No estoy sugiriendo nada original; sabido es que Antonioni ha realizado exposiciones de pintura. Pero si volvemos al Po y a la Virgen de la Niebla, y si recordamos que es pintor, descubriremos, creo yo, la clave de su obra.
Las películas de Antonioni cuestionan lo visible hasta que ya no queda luz bastante para ver nada más. Lo visible puede ser Monica Vitti o Marcello Mastroianni o la orilla de un río o el casco de un barco o un árbol o una cancha de tenis. A diferencia de los pintores de verdad, no puede tocar la imagen con las manos; tiene que atacarla de otras formas: mediante la luz, el movimiento, esperando con una especie de cautela cinemática.
Su objetivo es que nos quedemos mirando sus películas con la misma fijeza con la que miramos correr el Po; igual que Monet miraba fijamente la profundidad de su estanque de nenúfares; igual que camina uno intentando vislumbrar algo entre la niebla.

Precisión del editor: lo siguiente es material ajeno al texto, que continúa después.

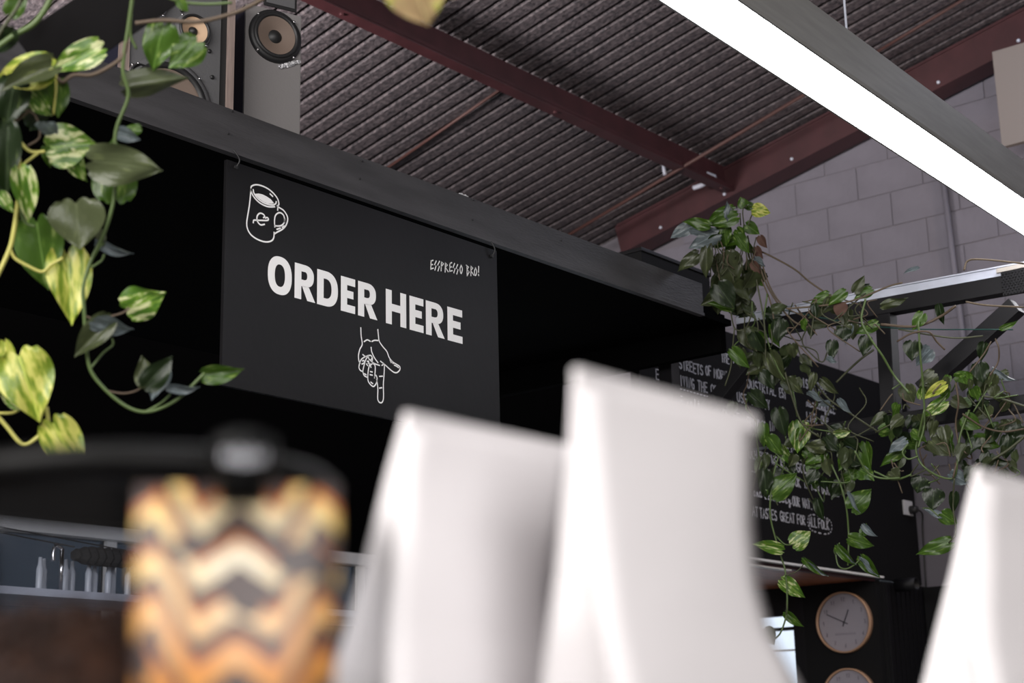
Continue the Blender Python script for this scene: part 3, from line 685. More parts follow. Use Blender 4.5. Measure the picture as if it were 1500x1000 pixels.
# ledge strips and red-brown timber below the board
zl = 0.868+CAMZ
zu = 0.855+CAMZ
struct(box('trim_3', (5.85, YC-0.03, zl-0.004), (8.05, YC+0.02, zl+0.006), 'white'))
struct(box('trim_5', (5.85, YC, zu-0.008), (8.0, YC+0.03, zl-0.006), 'maroon'))
struct(box('trim_4', (5.85, YC-0.005, zu-0.016), (7.10, YC+0.03, zu-0.009), 'white'))
tag(box('timber_lining', (6.7, YC+0.05, zu), (8.0, YB, zu+0.02), 'wood'), 'red-brown timber lining on the underside below the chalkboard', 'lining')
# clock wall (faces the room's left): black boarding with a glazed door further back
XC = 8.0
struct(box('wall_clock_side', (XC, YC, 0), (XC+0.05, 4.50, zu), 'black'))
struct(box('wall_clock_head', (XC, 4.50, 0.70+CAMZ), (XC+0.05, YB, zu), 'steel'))
d1 = struct(box('door_1', (XC+0.0, 4.50, 0), (XC+0.05, 4.57, 0.70+CAMZ), 'steel'))
box('stile', (XC, 5.5, 0), (XC+0.05, 5.57, 0.70+CAMZ), 'steel', d1)
box('rail', (XC-0.003, 4.57, 0.62+CAMZ), (XC+0.05, 5.5, 0.637+CAMZ), 'steel', d1)
box('rail', (XC+0.02, 4.57, 0.505+CAMZ), (XC+0.04, 5.5, 0.515+CAMZ), 'white', d1)
box('pane', (XC+0.022, 4.57, 0.637+CAMZ), (XC+0.028, 5.5, 0.70+CAMZ), 'pane_clear', d1)
box('pane', (XC+0.022, 4.57, 0.1), (XC+0.028, 5.5, 0.62+CAMZ), 'pane_clear', d1)
# black slatted corner beside the clocks
cs = struct(box('wall_slatted', (8.05, YC-0.02, 0), (8.58, YC+0.04, zl-0.02), 'black'))
sl = None
for k in range(9):
    o = box('slat', (8.07+k*0.056, YC-0.032, 0.5), (8.07+k*0.056+0.040, YC-0.019, zl-0.03), 'steel', cs)
struct(box('trim_6', (8.5, 3.72, 0), (8.59, YC-0.04, 0.84+CAMZ), 'black'))
def clock(px_, py_, pr, label, hands):
    c = P(px_, py_, 0, XC-0.03); r = abs(P(px_, py_-pr, 0, XC-0.03).z-c.z)
    t = thing('wall_clock', c+Vector((0.03, 0, 0)), label, 'clock', 'pale wooden wall clocks on the black wall')
    # local frame: u to the right in view (towards -Y), v up, w out (-X)
    m = Matrix((Vector((0, -1, 0)), Vector((0, 0, 1)), Vector((-1, 0, 0)))).transposed().to_4x4(); m.translation = c+Vector((0.03, 0, 0))
    lathe('rim', [(r*0.9, 0), (r, 0), (r, 0.035), (r*0.955, 0.04), (r*0.94, 0.02)], 'clockwood', t, seg=64, mtx=m)
    lathe('face', [(r*0.945, 0.012), (0, 0.012)], 'clockface', t, seg=64, mtx=m, smooth=False)
    f3 = lambda u, v: m @ Vector((u, v, 0.0135))
    bm = bmesh.new(); dig = {'1': [[(.2, .8), (.45, 1), (.45, 0)]], '2': [[(.05, .8), (.4, 1), (.7, .75), (.05, 0), (.75, 0)]], '3': [[(.1, .9), (.6, .9), (.35, .55), (.7, .3), (.4, 0), (.05, .12)]], '4': [[(.6, 0), (.6, 1), (.05, .3), (.8, .3)]],
         '5': [[(.7, 1), (.15, 1), (.1, .55), (.6, .55), (.65, .1), (.1, .05)]], '6': [[(.6, 1), (.1, .4), (.3, 0), (.65, .2), (.5, .5), (.12, .4)]], '7': [[(.05, 1), (.7, 1), (.3, 0)]], '8': [[(.35, .55), (.1, .8), (.35, 1), (.6, .8), (.35, .55), (.05, .25), (.35, 0), (.7, .25), (.35, .55)]],
         '9': [[(.6, .6), (.3, .45), (.1, .75), (.35, 1), (.6, .8), (.55, 0)]], '0': [[(.35, 1), (.05, .5), (.35, 0), (.7, .5), (.35, 1)]]}
    for hnum in range(1, 13):
        a = radians(90-30*hnum); s = str(hnum); hh_ = r*0.13; ww = r*0.085
        ux = cos(a)*r*0.76-ww*len(s)/2; vy = sin(a)*r*0.76-hh_/2
        for i, dch in enumerate(s):
            for st in dig[dch]: ribbon(bm, [(ux+ww*(i+q[0]*0.8), vy+hh_*q[1]) for q in st], r*0.016, f3)
    for i in range(9):       # faint brand line reduced to small marks of the same size
        u0 = (-0.36+i*0.085)*r
        ribbon(bm, [(u0, -0.40*r), (u0+0.02*r, -0.33*r), (u0+0.05*r, -0.40*r)], r*0.012, f3)
    done(bm, 'numerals', 'ink', t)
    for ang_, ln, wd_ in hands:
        bm = bmesh.new(); a = radians(ang_); f4 = lambda u, v: m @ Vector((u, v, 0.018))
        ribbon(bm, [(-cos(a)*r*0.12, -sin(a)*r*0.12), (cos(a)*r*ln, sin(a)*r*ln)], r*wd_, f4)
        done(bm, 'hand', 'ink', t)
    lathe('hub', [(r*0.035, 0.014), (r*0.035, 0.022), (0, 0.022)], 'ink', t, seg=14, mtx=m)
    lathe('cover_glass', [(r*0.94, 0.026), (0, 0.026)], 'clockglass', t, seg=64, mtx=m, smooth=False)
clock(1235, 911, 45, 'round pale-rimmed wall clock below the chalkboard, upper of the two', ((66, 0.42, 0.045), (155, 0.68, 0.035)))
clock(1243, 1022, 44, 'round pale-rimmed wall clock cut off by the bottom edge, lower of the two', ((66, 0.42, 0.045), (155, 0.68, 0.035)))
# power outlet with a plug on the chalkboard wall
c = P(1328, 744, 1, YC)
so = thing('power_outlet', c, 'white power outlet with black plug at the right end of the chalkboard', 'outlet')
box('face_plate', (c.x-0.050, YC-0.012, c.z-0.042), (c.x+0.055, YC, c.z+0.042), 'whiteplastic', so, bevel=0.003)
lathe('plug', [(0, 0.045), (0.018, 0.045), (0.024, 0.03), (0.024, 0), (0, 0)], 'rubber', so, seg=20, mtx=Matrix.Translation((c.x+0.022, YC-0.010, c.z-0.01)) @ Matrix.Rotation(pi/2, 4, 'X'))
tube('cord', [(c.x+0.02, YC-0.05, c.z-0.01), (c.x+0.09, YC-0.05, c.z-0.03), (c.x+0.12, YC-0.03, c.z-0.12), (c.x+0.12, YC-0.02, c.z-0.45)], 0.005, 'rubber', so)
c = P(1318, 857, 1, YC-0.08)
bm = bmesh.new()
po = lathe('pipe_end', [(0.030, 0.0), (0.036, 0.0), (0.036, 0.12), (0.030, 0.12), (0.030, 0.0)], 'steel', None, seg=28, mtx=Matrix.Translation((c.x, c.y+0.02, c.z)) @ Matrix.Rotation(pi/2, 4, 'X'))
tag(po, 'open dark pipe end beside the upper clock', 'pipe')
bm.free()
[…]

La esperanza que le mantenía con cada película, creo, era que si las mirábamos atentamente, saldría algo a nuestro encuentro, algo que a él casi se le había escapado, algo tan real que no tiene nombre.
A mitad del documental Gente del Po, un campesino afila la guadañajunto a la orilla y una hilera de mujeres vestidas de negro rastrillan el heno. Una de ellas endereza la espalda para mirar el río en el momento en que pasa el remolcador. Es joven. No se parece a nadie. Al sonreír deja ver unos dientes blancos y ligeramente protuberantes. Y sonríe porque mientras mira el ancho río con su colosal voluntad de llegar al mar, algo sale de él y viene a su encuentro. Lo podemos leer en su rostro. Pero no lo podemos ver en la película.